In a sign of what may be to come, two members of Congress have announced plans to use the Congressional Review Act to repeal the Office of the Comptroller of the Currency’s “True Lender” rule, which was put into effect to help facilitate the sale of loans and portfolios from banks to debt buyers, among other groups. Sen. Chris Van Hollen [D-Md.], Sen. Sherrod Brown ]D-Ohio], and Rep. Chuy Garcia [D-Ill.] announced their plans yesterday, seeking to overturn the rule because it “allows predatory lenders to skirt state laws meant to curb interest rates on loans and opens the doors for these lenders to prey on vulnerable consumers.”
The OCC, which regulates national banks, issued the rule last October. It says that the bank that makes a loan is the “true lender” in the context of a relationship between a bank and a third party.
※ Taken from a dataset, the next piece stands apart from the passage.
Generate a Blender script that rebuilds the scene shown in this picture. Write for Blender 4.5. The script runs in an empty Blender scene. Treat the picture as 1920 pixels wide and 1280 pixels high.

A bank that makes the loan is the true lender, if, as of the day the loan is originated, it is named as the lender in the loan agreement or it funds the loan.
The proposed rule supplements a rule that the OCC and the Federal Deposit Insurance Corp. each recently implemented that confirms the “valid when made” doctrine, which states that the terms of a loan remain valid after the loan is sold to an entity by a national bank.
Consumer advocates praised the news of the attempted rule’s repeal.
Senators Van Hollen and Brown are standing up to restore the power that states and courts have had since the time of the American Revolution to prevent evasions of critical state interest rate limits that stop predatory lending,” said Lauren Sanders, the Associate Director of the National Consumer Law Center, in a statement. “The OCC’s rule eviscerates those powers and protects predatory lenders.”
The Congressional Review Act provides Congress with a vehicle to repeal rules that are issued by federal agencies. Through a joint resolution, Congress can overturn the rules. There have been some who have wondered if Congress will take similar action to repeal Regulation F, the Consumer Financial Protection Bureau’s debt collection rule.